Again from The Instruction of the Imagination:
Language began to develop the moment it was born, and it still does. But when the Rubicon was crossed, when interlocutors began to systematically construct bridges (always fragile and tentative) over the experiential gaps between them, a new era began in human life. The instruction of imagination changed everything. Individuals were still living in the here-and-now of private experiencing (we still do), but additional elements began to penetrate their worlds from the outside, things they did not experience but were told about. If there ever was a Copernican moment in the history of humankind, this was it: almost all animals experience; the apes know how to follow the experiences of the others in order to learn about the world; pre-linguistic humans learned how to direct the experiences of others, and let others direct theirs—but with language, humans could finally begin to experience for the others, and let the others experience for them. Individuals began to learn to imagine events that happened to others, and learn how to take them into account in their own decisions. Memories from the past gradually turned into new objects of communication. Active remembering-for-speaking—keeping an experience fresh in your mind until you tell the others—became a necessary capacity.
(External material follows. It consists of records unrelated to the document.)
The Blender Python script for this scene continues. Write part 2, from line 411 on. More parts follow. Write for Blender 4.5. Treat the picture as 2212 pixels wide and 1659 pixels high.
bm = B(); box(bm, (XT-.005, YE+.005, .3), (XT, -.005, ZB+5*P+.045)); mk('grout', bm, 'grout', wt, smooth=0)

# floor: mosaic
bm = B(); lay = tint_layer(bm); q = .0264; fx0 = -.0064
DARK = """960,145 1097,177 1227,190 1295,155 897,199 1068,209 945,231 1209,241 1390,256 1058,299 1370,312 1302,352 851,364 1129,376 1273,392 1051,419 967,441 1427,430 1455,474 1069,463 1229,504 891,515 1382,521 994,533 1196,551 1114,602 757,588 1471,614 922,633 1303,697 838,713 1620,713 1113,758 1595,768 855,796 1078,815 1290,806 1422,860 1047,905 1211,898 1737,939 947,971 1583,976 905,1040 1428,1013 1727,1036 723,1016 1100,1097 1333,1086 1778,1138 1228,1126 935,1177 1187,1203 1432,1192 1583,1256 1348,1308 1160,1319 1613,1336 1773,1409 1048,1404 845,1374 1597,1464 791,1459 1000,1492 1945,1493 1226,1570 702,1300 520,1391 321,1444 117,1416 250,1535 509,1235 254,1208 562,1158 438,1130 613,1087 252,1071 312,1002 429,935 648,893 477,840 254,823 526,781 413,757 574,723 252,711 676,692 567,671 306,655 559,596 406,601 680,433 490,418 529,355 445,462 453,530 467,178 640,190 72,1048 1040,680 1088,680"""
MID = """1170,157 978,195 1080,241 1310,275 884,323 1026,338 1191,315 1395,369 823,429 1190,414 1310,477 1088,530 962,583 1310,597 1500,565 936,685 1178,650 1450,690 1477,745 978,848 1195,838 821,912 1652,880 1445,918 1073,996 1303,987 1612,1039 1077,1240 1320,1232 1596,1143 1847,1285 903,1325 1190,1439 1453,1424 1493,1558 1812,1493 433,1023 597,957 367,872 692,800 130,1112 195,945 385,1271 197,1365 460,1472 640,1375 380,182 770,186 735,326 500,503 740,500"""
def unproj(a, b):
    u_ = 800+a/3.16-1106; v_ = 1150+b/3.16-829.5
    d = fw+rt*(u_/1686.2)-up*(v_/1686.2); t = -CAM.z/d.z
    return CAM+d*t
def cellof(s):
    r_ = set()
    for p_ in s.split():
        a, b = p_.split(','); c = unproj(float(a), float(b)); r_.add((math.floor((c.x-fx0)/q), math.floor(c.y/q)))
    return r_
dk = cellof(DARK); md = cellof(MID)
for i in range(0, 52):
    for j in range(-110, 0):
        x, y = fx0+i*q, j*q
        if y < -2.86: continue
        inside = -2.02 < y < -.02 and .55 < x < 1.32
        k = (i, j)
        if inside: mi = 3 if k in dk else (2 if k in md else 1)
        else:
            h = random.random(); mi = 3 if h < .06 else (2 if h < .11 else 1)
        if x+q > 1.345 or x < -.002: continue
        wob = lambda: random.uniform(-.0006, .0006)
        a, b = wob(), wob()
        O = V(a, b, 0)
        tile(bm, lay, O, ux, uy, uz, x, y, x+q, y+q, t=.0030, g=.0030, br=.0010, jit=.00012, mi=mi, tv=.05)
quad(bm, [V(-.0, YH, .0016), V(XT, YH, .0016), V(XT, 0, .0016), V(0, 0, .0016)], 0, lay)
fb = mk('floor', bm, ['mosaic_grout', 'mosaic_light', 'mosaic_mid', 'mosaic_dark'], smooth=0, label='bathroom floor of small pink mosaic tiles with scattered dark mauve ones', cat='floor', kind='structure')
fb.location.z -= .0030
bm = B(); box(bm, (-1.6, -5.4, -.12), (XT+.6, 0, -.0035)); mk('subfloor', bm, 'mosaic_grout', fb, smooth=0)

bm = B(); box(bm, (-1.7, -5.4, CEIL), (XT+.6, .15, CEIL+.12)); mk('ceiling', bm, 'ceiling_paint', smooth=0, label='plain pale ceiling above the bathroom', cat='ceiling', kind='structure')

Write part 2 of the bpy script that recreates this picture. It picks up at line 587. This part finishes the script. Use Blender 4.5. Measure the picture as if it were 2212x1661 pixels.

Humans gradually learned all the different things they could do with the new technology: delve deeper and deeper into the others' minds, ask questions and receive answers, compare judgments about the world and argue about them, discuss the details of future plans, tell others what to do, tell others the truth or lie to them. In their proto-arguments, they gradually came to realize the extent to which they looked at the world in different ways. In their proto-dialogues, they made their first steps toward mutually identified descriptions of the world. We are still very much in the process.